映画を見ることはこの世で一番エネルギーが必要な行為で
あると、いつもいつも思っている。
だから、適当に空いた時間で見るということがどうしてもできない。
映画館に映画を見に行くときは、それがゼミとかの関係で見なければならないよっぽど興味ない映画であるとき以外には、前後にどんな用事があっても、映画を見ることがメインになってしまう。
「映画を見る時間」をわざわざつくらないと、どうしても見ることができない。
そんなわけで、その中でも特にエネルギーが必要そうな映画は後回しになる。
その最たる例が、私にとっては『愛のむきだし』。
30分の短編映画にすら時間とエネルギーが必要なので、トータルで4時間近くもある映画なんてとても見る気にはなれない。
でもすごい映画で、見てよかったなあと思う。
膨大なエネルギーと時間を費やして、映画を見るだけで一日が終わるのも悪くない。
察している人は察している理由で苦笑、
「愛ってなんだろう」みたいな馬鹿馬鹿しいけど重ったるいことを最近考えるので、
あくまでも解釈の一つだけど、その答えの一つがこの映画の中にはあるかも?と思ったのが、無理矢理に時間をつくって見た理由。
4時間近くある映画だし、監督が監督(園子音)だから、この映画の中で描かれてる「愛」も、人それぞれ本当に解釈が違うんだろうけど。
相手を自分の世界に引きずり込むためにはどんな苦労も手段も犠牲も厭わない
ことが愛なのかな、と。
だからきっとものすごく歪んでいるけれど、コイケさんのそれも愛で、
愛以外の何物でもなくって。
私は正直あんなに一人を思い続けられるコイケさんが羨ましい笑。
その観点からいくと、私は本当に今まで誰ひとりとして愛せたことがないなーとか。
新興宗教というのも映画のテーマとしてあったけれど、
新興宗教は怖いとか、洗脳の手順はどうだとか、そんなちゃっちいことは、この映画の中ではどうでもいいこと。

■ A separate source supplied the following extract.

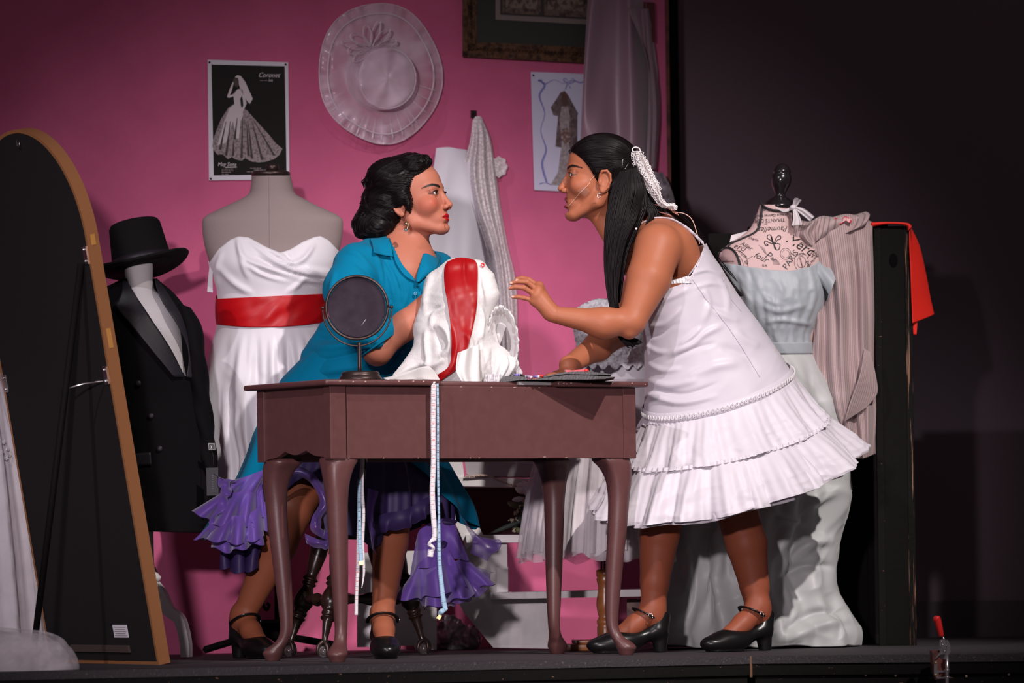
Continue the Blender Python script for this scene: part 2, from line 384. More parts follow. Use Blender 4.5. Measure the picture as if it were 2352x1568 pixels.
struct(obj('baseboard_right', *boxm((2.4, 2.9, .06), (3.8, .03, .12)), mat('charcoal skirting', (.045, .036, .042), .8), smooth=False, loc=(2.4, 2.9, .06)))
# faint pinholes left in the pink wall
# ================================================================== writing table
CA, SA = math.cos(math.radians(31)), math.sin(math.radians(31))
E1, E2 = np.array((CA, SA, 0)), np.array((-SA, CA, 0))
A0 = P(760, 1053, 0.); A0[2] = 0
TW, TDp, ZA, ZB, ZT = 1.0, .43, .563, .766, .782
tb = thing('writing_table', 'mauve brown painted table with cabriole legs between the two women', 'table', tuple(A0+E1*.5+E2*.21))
def tp(a, b, z): return A0+E1*a+E2*b+np.array((0, 0, z))
def tbox(name, a0, a1, b0, b1, z0, z1, m=None, bev=.002, parent=tb, **k):
    c = tp((a0+a1)/2, (b0+b1)/2, (z0+z1)/2)
    return obj(name, *boxm(c, (a1-a0, b1-b0, z1-z0), math.radians(31), bev), m or M['table'], parent, smooth=False, **k)
f = tbox('front_panel', .055, TW-.04, .004, .022, ZA+.001, ZB)
for a0, a1 in ((0, .05), (TW-.042, TW)): tbox('corner_post', a0, a1, 0, .04, ZA, ZB)
tbox('corner_post', 0, .04, TDp-.04, TDp, ZA, ZB); tbox('corner_post', TW-.04, TW, TDp-.04, TDp, ZA, ZB)
tbox('back_panel', .04, TW-.04, TDp-.022, TDp-.004, ZA, ZB)
def scallop(name, a):                                # side panel with a wavy lower edge
    n = 49; V = []; 
    for th in (0, .018):
        for i in range(n):
            b = .03+(TDp-.06)*i/(n-1); q = abs(i/(n-1)-.5)*2; z = ZA+.028*(1-q**3)-.012*abs(math.sin(3*PI*i/(n-1)))*(1-q**4)
            V.append(tp(a+th, b, z)); V.append(tp(a+th, b, ZB))
    Fc = []; o2 = 2*n
    for i in range(n-1):
        j = 2*i; Fc += [[j+1, j+3, j+2, j], [o2+j, o2+j+2, o2+j+3, o2+j+1], [j, j+2, o2+j+2, o2+j]]
    obj(name, V, Fc, M['table'], tb, smooth=False)
scallop('side_panel', .006); scallop('side_panel', TW-.024)
def slab(name, a0, a1, b0, b1, z0, z1):              # board with a rounded nose
    return obj(name, *boxm(tp((a0+a1)/2, (b0+b1)/2, (z0+z1)/2), (a1-a0, b1-b0, z1-z0), math.radians(31), .006), M['table'], tb)
def pxa(px):                                          # distance along the front edge for a pixel column
    u = (px-1176)*CT+400*ST; return (u/F*(14+A0[1])-A0[0])/(CA-SA*u/F)
aL, aR = pxa(1003), pxa(1270)
slab('table_top', -.028, aL, -.028, TDp+.028, ZB, ZT)
slab('table_top', aR, TW+.028, -.028, TDp+.028, ZB, ZT)
slab('table_top', aL+.002, aR-.002, .02, TDp+.028, ZB-.001, ZT-.001)
gl = mat('clear plastic cover', (.60, .56, .56), .12, alpha=.45, trans=.2)
V, Fc = boxm(tp((pxa(1195)+aR)/2, .014, ZT-.006), (aR-pxa(1195), .012, .010), math.radians(31), .001)
obj('clear_cover', V, Fc, gl, tb, smooth=False)
def cabriole(ca, cb, da, db):
    dg = (E1*da+E2*db)/math.sqrt(2)
    prof = [(.572, -.030, .050, .9), (.560, -.026, .057, 1), (.535, -.012, .047, 1), (.50, -.004, .037, 1), (.45, -.004, .031, 1), (.36, -.010, .028, 1), (.25, -.020, .0245, 1),
            (.14, -.028, .020, 1), (.085, -.028, .0175, 1), (.055, -.016, .0185, 1), (.035, .004, .026, 1), (.022, .012, .029, 1), (.010, .012, .024, 1), (.0, .012, .019, 1)]
    pr = cr(np.array(prof), 60); n = 24; a = np.arange(n)/n*2*PI; G = []
    for z, o, r, _ in pr:
        top = sm(z, .44, .56); e = 2+top*2.2
        rr = r/((abs(np.cos(a))**e+abs(np.sin(a))**e)**(1/e))
        if top > 0: rr = rr*(1-.18*top)
        c = tp(ca, cb, z)+dg*o
        G.append(c+rr[:, None]*(np.cos(a)[:, None]*E1+np.sin(a)[:, None]*E2))
    return rings(np.array(G))
for (ca, cb, da, db) in ((.035, .035, -1, -1), (TW-.035, .035, 1, -1), (.035, TDp-.035, -1, 1), (TW-.035, TDp-.035, 1, 1)):
    lg = obj('leg', *cabriole(ca, cb, da, db), M['table'], tb)
    pass
# paint chips: little shallow flakes on the edges
def chip(px, py, r, on, parent):
    pass
mb = MB()
for px in (770, 800, 828, 905, 938, 962): 
    mb.add(*ball(tp(pxa(px), -.0275, ZT-.004-.004*R.random()), (.0025+.002*R.random(), .002, .0016), 5))
for px in (1283, 1290, 1300, 1345, 1395, 1440, 1470):
    mb.add(*ball(tp(pxa(px), -.0275, ZT-.009+.004*R.random()), (.002+.002*R.random(), .002, .0013), 5))
for px in (1130, 1183, 1240, 1005, 1250, 1060): mb.add(*ball(tp(pxa(px), .003, ZB-.002 if px != 1250 else ZA+.004), (.004*R.random()+.002, .002, .001), 5))
for px in (800, 880, 960, 1080, 1300, 1100): mb.add(*ball(tp(pxa(px), .003, ZA+.002), (.002+.003*R.random(), .002, .001), 5))
o = mb.build('paint_chips', M['chip'], tb); o['kind'] = 'stuff'
mb = MB()
for px in (1125, 1184, 1244, 1208): mb.add(*ball(tp(pxa(px), .0035, ZB-.011), (.0018, .0012, .0018), 5))
o = mb.build('screw_heads', M['dark_wood'], tb); o['kind'] = 'stuff'
# ================================================================== things on the pink wall
def wsheet(ctrl, n=40, m=40, disp=None):           # rows of (px,py,height above the wall)
    A = np.array(ctrl, float); A = cr(A, n); A = np.swapaxes(cr(np.swapaxes(A, 0, 1), m), 0, 1)
    u, v = np.meshgrid(np.linspace(0, 1, m), np.linspace(0, 1, n))
    if disp is not None: A = disp(A, u, v)
    return W(A[..., 0], A[..., 1], A[..., 2]).reshape(-1, 3), gridF(n, m)
def wpoly(pts, off, th=.0006, closed=True):        # thin printed shape on the wall
    pts = np.array(pts, float); n = len(pts); A = W(pts[:, 0], pts[:, 1], off+th); B = W(pts[:, 0], pts[:, 1], off+0*pts[:, 0])
    return np.concatenate([A, B]), [list(range(n)), list(range(2*n-1, n-1, -1))]+[[i, i+n, (i+1) % n+n, (i+1) % n] for i in range(n)]
def wtext(s, px, py, off, size, m, parent, rot=0., shear=0.):
    D = W(px, py, off)[1]
    return text('lettering', s, px, py, D, size, m, parent, rot=rot, right=WD, shear=shear, ext=.0003)
def base_at(px, py, off=.0): return tuple(W(px, py, off))
# --- black poster with the bride
p1 = thing('poster', 'black poster of a bride in a wide lace gown above the grey dress form', 'poster', base_at(570, 415, .004))
q = np.array([(477, 137), (662, 143), (665, 412), (480, 414)], float)
def bil(u, v, q=q): return (q[0]*(1-u)+q[1]*u)*(1-v)+(q[3]*(1-u)+q[2]*u)*v
obj('sheet', *wpoly(q, .004, .002), M['paper'], p1, smooth=False)
blk = mat('black poster print', (.014, .013, .012), .35)
obj('printed_field', *wpoly([bil(.045, .04), bil(.955, .035), bil(.965, .955), bil(.06, .96)], .0065, .0008), blk, p1, smooth=False)
def zp(pts): return [(460+x/5.057, 120+y/5.058) for x, y in pts]
fig = [(395, 600), (330, 640), (250, 760), (190, 900), (150, 1020), (140, 1090), (160, 1140), (200, 1190), (260, 1185), (320, 1240), (370, 1215), (400, 1240), (480, 1260), (520, 1230), (600, 1270), (680, 1280), (760, 1270), (860, 1240), (920, 1190), (955, 1120), (880, 1060), (800, 960), (700, 850), (600, 740), (540, 670), (470, 640), (455, 600), (460, 520), (500, 470), (470, 420), (430, 430), (380, 480), (400, 540)]
obj('bride_gown', *wpoly(zp(fig), .0075), M['print_grey'], p1, smooth=False)
obj('bride_bodice', *wpoly(zp([(395, 600), (385, 500), (430, 430), (490, 430), (500, 470), (465, 540), (470, 610), (500, 720), (470, 800), (450, 1000), (420, 1000), (380, 800), (300, 1050), (200, 1080), (280, 800), (340, 650)]), .0083), M['print_light'], p1, smooth=False)
obj('bride_veil', *wpoly(zp([(400, 290), (430, 265), (470, 275), (520, 340), (570, 450), (610, 540), (575, 600), (520, 540), (480, 460), (450, 380), (445, 320)]), .0083), M['print_light'], p1, smooth=False)
obj('bride_arm', *wpoly(zp([(390, 350), (380, 340), (340, 430), (310, 520), (335, 530), (390, 510), (400, 480), (345, 500), (370, 430)]), .0088), M['print_light'], p1, smooth=False)
obj('bride_arm', *wpoly(zp([(480, 480), (505, 500), (540, 590), (510, 660), (480, 730), (455, 700), (500, 620), (495, 560)]), .0088), M['print_light'], p1, smooth=False)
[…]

誰がどう見てもまともな世界なんてものは存在するはずがなくて、
だからこそ、自分がどの世界を信じるか?ということが一番大切。
誰のつくった世界を信じるか?
誰に自分のいる世界を信じてもらいたいか?来てもらいたいか?
そんな象徴として、新興宗教団体が大きく取り上げられていたのだと思う。
最近は割と映画では当たりを引くことが多くて、
人以上に映画を見ることにエネルギーのいる映画好きとしては、
なんとか限られたエネルギーで自分にとって大切だと思える映画を見れたらいいな。
大切な映画が一つ増えて良かったです。